About Me: (not finished)
My Passion: At some point in life, you have been “degraced.” This may seem like a bold statement, but since “degraced” is my word (I invented it) you can’t be too sure, can you?
In simplest terms, if you have placed your trust in Jesus to save you and bring you into relationship with God, but then have come to believe that somehow you can affect your relationship with God by what you do or do not do, you have been “degraced.”
You may have been “degraced” in your personal study or observation. You may have been “degraced” by preaching or teaching or by your upbringing. You may have been “degraced” simply because it tends to be our default understanding: that there must be some way that we can affect that relationship, either positively or negatively.
However you got here, this is the truth: if you have trusted Jesus to save you from your sin, then your relationship with God can be affected by one thing and one thing only and that is the person of Jesus Christ.
Once He saved you, He affected your relationship with God, once for all time, by His sinless death on the cross on your behalf. The Father accepted you right then as if He were accepting Jesus, His own Son and that fact will never change.
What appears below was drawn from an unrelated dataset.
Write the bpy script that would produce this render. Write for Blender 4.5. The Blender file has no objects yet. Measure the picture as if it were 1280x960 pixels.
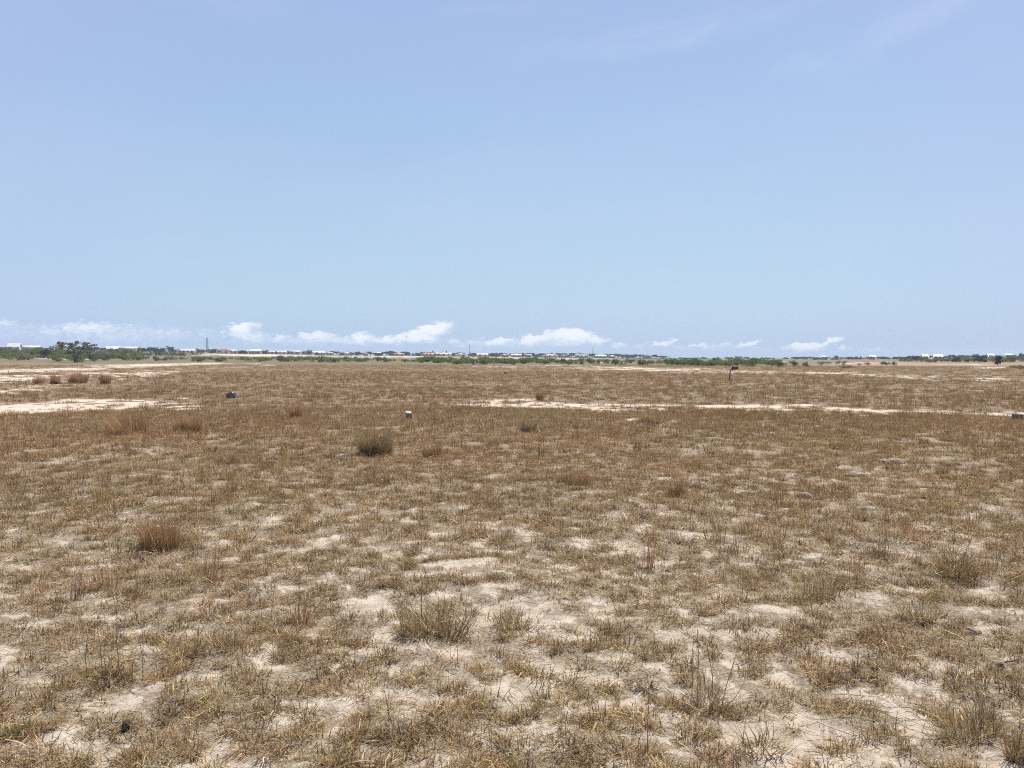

Preachers throughout the land will agree wholeheartedly with that paragraph. But then, for various reasons, something happens along the way in different sermons, lessons and coffee shop discussions.
We preachers begin to “degrace” Joe Pewsitter on a regular basis by either explicitly or implicitly engaging in the pulpiteering of behavior modification. The result is that Joe walks out of church pondering how he can do better at making God happy rather than pondering how incredible that same God is. And so, Joe has been “degraced.”
The main reason for writing this blog is that the church—in fact, the world around us—is full of people who have been “degraced” in one way or another and may not even know it. My passion is to show this degracing for what it is and convince you of the truth of the gospel of grace so that you might be “regraced” and live in the freedom for which you have been set free (“It was for freedom that Christ set us free; therefore keep standing firm and do not be subject again to a yoke of slavery.” Galatians 5:1).